His quest will take him under the wall and into a city teeming with ravenous undead, air pirates, criminal overlords, and heavily armed refugees. And only Briar can bring him out alive.

My Take: Since I reviewed Clementine yesterday I figured what better than the book that started it all today.

I was intrigued by some of the reviews I'd read about this book. I mean, it's about Zombies in Seattle. A Steampunk version of Seattle. A Seattle that's crumbling away, walled off, overrun. Good golly! All those things are things that I can't resist. And the book completely lived up to my expectations of it. It was everything I was looking for.
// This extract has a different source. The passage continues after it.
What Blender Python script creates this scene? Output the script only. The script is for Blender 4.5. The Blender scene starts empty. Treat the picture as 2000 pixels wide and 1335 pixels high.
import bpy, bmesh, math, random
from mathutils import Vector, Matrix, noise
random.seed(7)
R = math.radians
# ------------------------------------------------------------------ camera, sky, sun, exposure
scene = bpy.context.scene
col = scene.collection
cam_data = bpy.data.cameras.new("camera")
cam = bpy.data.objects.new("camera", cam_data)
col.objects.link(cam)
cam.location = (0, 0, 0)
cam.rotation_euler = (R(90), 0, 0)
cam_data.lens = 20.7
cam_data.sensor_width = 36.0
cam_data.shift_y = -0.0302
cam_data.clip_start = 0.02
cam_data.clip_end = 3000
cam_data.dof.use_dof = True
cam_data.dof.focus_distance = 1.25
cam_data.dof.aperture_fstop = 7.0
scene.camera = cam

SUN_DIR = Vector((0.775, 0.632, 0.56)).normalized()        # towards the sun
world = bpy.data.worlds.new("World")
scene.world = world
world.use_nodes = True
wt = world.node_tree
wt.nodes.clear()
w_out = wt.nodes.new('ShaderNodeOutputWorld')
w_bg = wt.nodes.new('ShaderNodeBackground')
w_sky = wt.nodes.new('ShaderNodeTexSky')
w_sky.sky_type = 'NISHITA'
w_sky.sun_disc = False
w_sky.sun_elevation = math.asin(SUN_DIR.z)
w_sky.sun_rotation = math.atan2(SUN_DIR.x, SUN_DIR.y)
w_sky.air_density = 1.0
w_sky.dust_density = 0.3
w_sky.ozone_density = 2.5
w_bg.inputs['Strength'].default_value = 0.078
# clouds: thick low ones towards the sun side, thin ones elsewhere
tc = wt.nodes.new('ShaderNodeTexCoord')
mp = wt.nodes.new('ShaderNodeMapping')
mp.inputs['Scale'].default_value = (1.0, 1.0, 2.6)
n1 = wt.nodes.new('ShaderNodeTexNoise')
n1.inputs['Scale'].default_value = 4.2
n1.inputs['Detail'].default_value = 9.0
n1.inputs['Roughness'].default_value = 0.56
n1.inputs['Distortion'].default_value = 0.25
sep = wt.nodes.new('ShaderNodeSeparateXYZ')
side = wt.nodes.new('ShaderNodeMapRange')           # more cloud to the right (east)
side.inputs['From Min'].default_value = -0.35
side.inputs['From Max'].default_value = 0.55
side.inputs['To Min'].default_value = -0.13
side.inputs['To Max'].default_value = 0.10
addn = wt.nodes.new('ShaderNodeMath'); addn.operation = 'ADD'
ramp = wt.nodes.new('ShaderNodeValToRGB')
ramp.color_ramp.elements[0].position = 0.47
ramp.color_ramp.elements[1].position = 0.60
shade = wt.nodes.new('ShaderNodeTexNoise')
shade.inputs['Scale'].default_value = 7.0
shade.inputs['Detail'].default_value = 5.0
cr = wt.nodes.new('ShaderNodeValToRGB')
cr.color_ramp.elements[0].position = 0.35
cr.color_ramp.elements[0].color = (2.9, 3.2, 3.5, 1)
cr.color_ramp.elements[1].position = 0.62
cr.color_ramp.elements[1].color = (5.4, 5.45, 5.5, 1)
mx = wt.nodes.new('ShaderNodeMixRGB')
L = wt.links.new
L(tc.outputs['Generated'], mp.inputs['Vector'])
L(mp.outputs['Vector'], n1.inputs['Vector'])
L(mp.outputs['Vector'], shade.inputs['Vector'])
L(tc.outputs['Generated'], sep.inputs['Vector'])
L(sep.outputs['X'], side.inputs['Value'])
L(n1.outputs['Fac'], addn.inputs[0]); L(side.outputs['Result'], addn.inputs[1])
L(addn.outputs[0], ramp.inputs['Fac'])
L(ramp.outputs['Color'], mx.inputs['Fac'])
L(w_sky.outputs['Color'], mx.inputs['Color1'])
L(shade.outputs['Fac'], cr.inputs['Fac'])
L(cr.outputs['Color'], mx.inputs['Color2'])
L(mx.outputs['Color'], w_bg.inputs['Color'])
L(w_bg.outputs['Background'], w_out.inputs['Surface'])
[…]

The really amazing thing is that although the Zombies (or "Rotters" as they call them) are a big part of the plot, the book is really so much more than that. It's about the lies we tell because the truth is too hard to face. It's about family. It's about people who use power to gain more power. It's about honor and debts that need to be repaid. It's about the people who choose to live a hard life because they believe it's the right thing to do.

I was captivated from the first chapter. I was able to watch the words that Cherie Priest wrote weave themselves into a vast, unimaginable landscape in my head.
Few witnesses agree, and fewer still were granted a glimpse of the Incredible Bone-Shaking Drill Engine. Its course took it under the earth and down hills, gouging up the land beneath the luxurious homes of wealthy mariners and shipping magnates, under the muddy flats where sat the sprawling sawmill, and down along the corridors, cellars, and storage rooms of general stores, ladies' notions shops, apothecaries, and yes ... the banks.
I really don't know if I can say enough about this book. This had everything that The Forest of Hands and Teeth lacked. It felt alive as I read it. Although I didn't know what FoHaT was missing while I read it, I can see it now. It was missing the human drama that Boneshaker captured perfectly. Briar is flawed. She trudges through life trying to forget. She isn't the best mother. She doesn't want to see what her son is getting into. Yet, the moment he's in danger, she tries to move the world to save him.

I really don't think I can recommend this book enough. If you only read one Zombie Steampunk novel set in Seattle this year ... this is it.